A universidade é a casa de excelência onde se promove este fomento pelo conhecimento. No caso particular, sendo oriundo dos Açores obviamente que a SATA é uma empresa importante, que assume um aspecto fundamental em todos os aspectos da nossa vida, quer no plano económico, social e até mesmo cultural.

HR: Quais as novas tendências na gestão de RH e liderança?

António Menezes: Em relação aos RH, é imperativo promover o envolvimento das pessoas. Na aviação comercial, estamos perante uma actividade de prestação de serviços, pelo que o conceito de gestão de qualidade é muito particular e só será bem-sucedido através de uma grande preparação e disponibilidade dos colaboradores, o que justifica a necessidade de envolvimento. A eficácia deste envolvimento será assegurada pelo correcto alinhamento entre a visão, missão e os valores corporativos da organização e os pertinentes processos estratégicos de RH.

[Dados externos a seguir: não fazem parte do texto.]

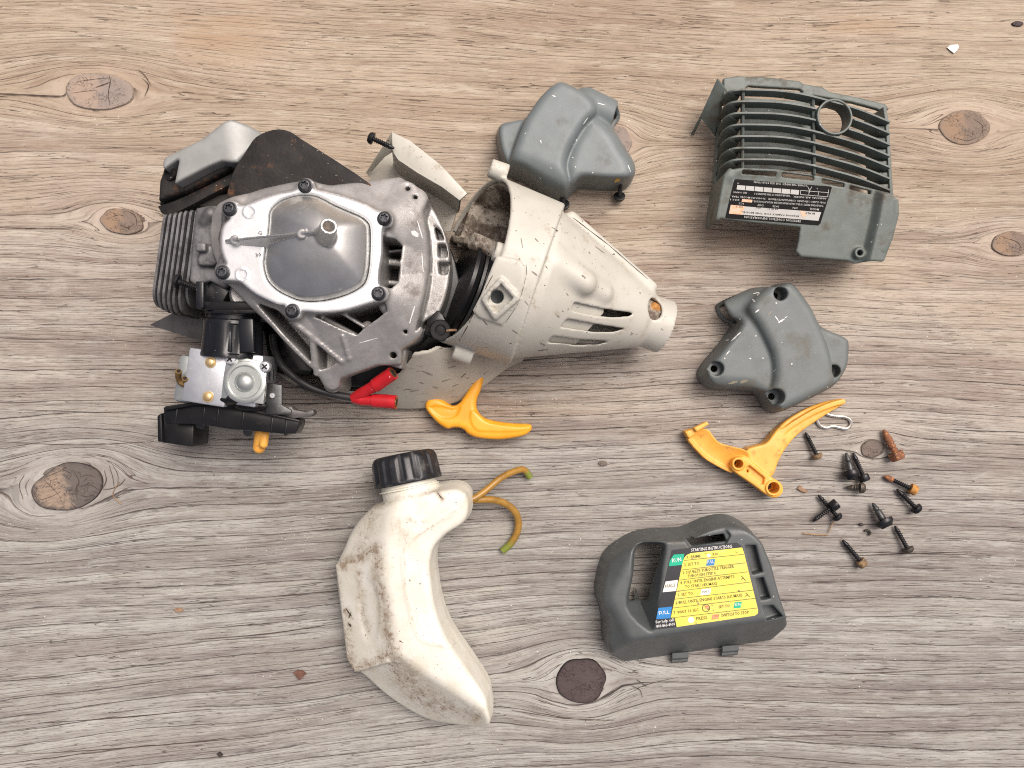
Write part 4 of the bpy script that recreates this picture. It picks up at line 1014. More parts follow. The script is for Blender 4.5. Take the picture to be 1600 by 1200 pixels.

Em relação à liderança, julgo que as primeiras linhas têm que ter um papel activo na antecipação das macro e microtendências que impactam a sustentabilidade da organização e têm que ser agentes activos na preparação proactiva da organização para beneficiar destas tendências. Por exemplo, na SATA procuramos que todas as primeiras linhas estejam activamente comprometidas com a nossa capacidade em fazer face a macrotendências (como o aumento do preço do jetfuel, o crescimento das low-cost e a necessidade de crescermos fora de Portugal) e microtendências (como a necessidade de termos os passageiros sempre informados, inclusive via uso de smartphones e web e disponibilidade dos colaboradores para informarem o passageiro).

HR: Como gostaria de ver a SATA projectada nos próximos anos a nível local e internacional?

António Menezes: Queremos que a SATA seja percebida como a síntese perfeita entre a nossa raiz identitária Açoriana e uma companhia aérea que se quer competitiva à luz dos paradigmas da aviação civil do século XXI. A nossa imagem corporativa procura revelar esta ambição, na medida em que procura transmitir uma clara raiz identitária Açoriana e uma empresa competitiva.